Modality All are welcome with no common call beyond the essence of faith.
Sodality Specific subcommunities at specific times receive grace for additional shared commitment to a shared call.
The sad reality is that the spiritual lives of many first-world believers are saturated by modalities: low commitment spaces that neither ask much nor foster much opportunity or growth. We all need modality in our lives - a place where we can worshipfully articulate unity with the local and global Church, a place to go when we have nothing left to give - but not at the cost of losing the other critical element of revival identified by Winter: the sodality.

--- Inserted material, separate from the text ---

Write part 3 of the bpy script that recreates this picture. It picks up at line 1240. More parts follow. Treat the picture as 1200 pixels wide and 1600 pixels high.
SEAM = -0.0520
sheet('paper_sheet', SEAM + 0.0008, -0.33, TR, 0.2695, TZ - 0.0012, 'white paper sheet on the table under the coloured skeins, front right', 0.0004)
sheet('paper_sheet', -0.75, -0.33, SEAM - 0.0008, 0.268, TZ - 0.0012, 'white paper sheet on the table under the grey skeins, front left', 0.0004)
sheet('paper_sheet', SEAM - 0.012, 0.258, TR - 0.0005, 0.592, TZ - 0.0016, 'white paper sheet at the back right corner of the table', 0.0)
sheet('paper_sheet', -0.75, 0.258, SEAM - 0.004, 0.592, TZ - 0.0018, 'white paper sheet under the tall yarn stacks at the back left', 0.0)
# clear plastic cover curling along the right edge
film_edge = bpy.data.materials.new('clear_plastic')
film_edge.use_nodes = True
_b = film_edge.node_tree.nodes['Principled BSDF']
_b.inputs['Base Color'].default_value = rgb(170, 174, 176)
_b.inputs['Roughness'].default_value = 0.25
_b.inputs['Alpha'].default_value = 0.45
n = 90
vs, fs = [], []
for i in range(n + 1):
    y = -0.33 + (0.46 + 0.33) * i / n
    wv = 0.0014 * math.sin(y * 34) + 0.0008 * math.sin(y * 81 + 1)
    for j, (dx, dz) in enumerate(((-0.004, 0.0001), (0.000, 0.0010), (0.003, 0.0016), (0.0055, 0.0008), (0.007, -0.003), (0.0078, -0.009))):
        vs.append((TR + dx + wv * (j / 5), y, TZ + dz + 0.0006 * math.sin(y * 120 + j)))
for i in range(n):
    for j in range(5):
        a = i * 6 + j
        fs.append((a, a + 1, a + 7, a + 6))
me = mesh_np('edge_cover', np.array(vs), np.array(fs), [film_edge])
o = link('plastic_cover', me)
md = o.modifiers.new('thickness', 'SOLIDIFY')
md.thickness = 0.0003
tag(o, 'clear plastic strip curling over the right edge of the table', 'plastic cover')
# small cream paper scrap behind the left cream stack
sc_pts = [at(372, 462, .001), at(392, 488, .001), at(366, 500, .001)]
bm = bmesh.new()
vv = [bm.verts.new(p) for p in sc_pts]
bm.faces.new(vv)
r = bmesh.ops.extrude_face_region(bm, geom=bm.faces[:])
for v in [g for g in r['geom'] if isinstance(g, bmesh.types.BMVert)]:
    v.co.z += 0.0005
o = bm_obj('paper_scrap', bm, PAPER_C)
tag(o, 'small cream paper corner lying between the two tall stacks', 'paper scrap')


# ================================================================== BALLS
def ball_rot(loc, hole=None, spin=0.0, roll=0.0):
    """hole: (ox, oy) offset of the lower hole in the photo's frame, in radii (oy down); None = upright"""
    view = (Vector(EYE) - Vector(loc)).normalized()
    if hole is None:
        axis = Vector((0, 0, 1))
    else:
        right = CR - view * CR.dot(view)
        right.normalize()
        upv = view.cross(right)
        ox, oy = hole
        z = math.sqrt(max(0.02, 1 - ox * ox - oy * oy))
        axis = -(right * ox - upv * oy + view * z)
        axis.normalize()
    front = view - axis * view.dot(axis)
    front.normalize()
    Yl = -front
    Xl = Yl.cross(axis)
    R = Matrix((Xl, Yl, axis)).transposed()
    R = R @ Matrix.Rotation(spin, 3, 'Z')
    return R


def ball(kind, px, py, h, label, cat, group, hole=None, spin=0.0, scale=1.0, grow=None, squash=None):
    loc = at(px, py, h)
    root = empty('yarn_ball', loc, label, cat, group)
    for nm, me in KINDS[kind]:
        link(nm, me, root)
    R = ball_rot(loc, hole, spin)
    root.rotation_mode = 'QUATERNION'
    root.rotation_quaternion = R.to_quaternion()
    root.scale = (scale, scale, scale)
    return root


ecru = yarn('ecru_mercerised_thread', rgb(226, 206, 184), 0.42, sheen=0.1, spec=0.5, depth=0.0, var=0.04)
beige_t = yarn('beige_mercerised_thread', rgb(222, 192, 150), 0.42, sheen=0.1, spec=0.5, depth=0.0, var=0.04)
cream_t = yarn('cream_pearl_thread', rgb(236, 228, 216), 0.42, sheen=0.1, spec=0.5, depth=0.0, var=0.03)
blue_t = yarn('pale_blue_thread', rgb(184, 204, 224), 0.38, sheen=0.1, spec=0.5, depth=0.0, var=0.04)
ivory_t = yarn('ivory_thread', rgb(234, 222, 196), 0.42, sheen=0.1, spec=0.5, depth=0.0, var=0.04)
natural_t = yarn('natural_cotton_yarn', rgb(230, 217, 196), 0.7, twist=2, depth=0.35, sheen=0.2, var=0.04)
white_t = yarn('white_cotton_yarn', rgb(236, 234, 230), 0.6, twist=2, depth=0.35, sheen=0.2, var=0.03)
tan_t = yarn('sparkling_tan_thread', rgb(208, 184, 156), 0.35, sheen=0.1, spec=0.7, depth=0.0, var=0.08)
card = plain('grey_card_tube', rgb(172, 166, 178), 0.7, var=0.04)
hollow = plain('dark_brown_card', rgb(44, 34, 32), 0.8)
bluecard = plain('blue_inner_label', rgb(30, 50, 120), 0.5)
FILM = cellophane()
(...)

Paul is driven by the good news of Jesus Christ to found new communities, social experiments on the urban landscape, where old values are superseded and new relationships created. He is convinced that this is not just a human invention, a product of skill or cultural innovation. What he sees at work is, rather, a divine activity that creates new human agents, a phenomenon as fruitful and miraculous as the birth of Isaac (Galatians 4:28). Because this derives from elsewhere, all kinds of new possibilities emerge on the human stage.
- Paul and the Power of Grace, John Barclay
Formative communities is a term we use to express the idea of sodality. These are spaces where a committed group of believers gather regularly to intentionally address their spiritual formation and discern around shared calling through shared rhythms and overlapping lives.

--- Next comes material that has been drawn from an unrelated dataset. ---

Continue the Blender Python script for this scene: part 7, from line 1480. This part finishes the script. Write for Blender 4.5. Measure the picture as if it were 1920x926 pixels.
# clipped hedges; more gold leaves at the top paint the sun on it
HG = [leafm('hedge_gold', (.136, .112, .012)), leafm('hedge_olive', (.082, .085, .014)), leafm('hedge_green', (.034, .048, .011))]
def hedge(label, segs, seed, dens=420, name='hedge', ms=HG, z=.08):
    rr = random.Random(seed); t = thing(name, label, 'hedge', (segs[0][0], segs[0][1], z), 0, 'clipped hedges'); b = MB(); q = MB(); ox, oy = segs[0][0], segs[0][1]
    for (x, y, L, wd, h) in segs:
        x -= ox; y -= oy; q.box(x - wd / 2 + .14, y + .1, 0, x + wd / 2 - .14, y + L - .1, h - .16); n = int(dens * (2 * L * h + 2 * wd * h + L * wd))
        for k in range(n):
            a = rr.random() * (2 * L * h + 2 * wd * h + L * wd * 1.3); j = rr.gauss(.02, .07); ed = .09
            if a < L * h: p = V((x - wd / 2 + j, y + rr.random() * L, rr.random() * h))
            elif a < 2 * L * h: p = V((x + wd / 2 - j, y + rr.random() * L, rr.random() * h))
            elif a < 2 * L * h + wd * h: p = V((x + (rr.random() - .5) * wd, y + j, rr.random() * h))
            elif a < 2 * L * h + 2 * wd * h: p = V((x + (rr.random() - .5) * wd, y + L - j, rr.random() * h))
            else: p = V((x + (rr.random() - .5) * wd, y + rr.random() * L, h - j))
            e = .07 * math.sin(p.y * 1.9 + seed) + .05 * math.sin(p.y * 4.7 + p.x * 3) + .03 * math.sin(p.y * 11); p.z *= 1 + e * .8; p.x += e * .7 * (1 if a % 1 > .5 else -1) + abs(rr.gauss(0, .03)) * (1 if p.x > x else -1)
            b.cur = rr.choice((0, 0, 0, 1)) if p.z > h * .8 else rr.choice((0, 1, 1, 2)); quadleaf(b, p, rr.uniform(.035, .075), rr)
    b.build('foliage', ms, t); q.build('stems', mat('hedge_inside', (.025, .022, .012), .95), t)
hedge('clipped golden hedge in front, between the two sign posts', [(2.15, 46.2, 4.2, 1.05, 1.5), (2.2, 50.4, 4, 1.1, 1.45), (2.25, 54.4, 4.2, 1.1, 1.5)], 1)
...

We seek to cultivate formative communities that embrace four movements of the spiritual life.
Praxis
Imagine → Experiment → Reflect
Seasonality
Light → Life → Love
Charism
Discern → Integrate → Return
Divestment
Lament → Deconstruct → Reimagine
Praxis is a movement by which formation is prepared, and rhythms are developed and iterated.
Seasonality is a movement embracing the heterogeneity of spiritual life by mirroring the liturgical calendar. We like using Bobby Gross' framework of Light (Advent-Shrove Tuesday), Life (Lent-Pentecost), and Love (Ordinary Time).
Charism is a movement of discerning grace, or identifying what God is inviting us into individually and communally.
Divestment is a movement of laying down and refiguring our use of and relationship to power.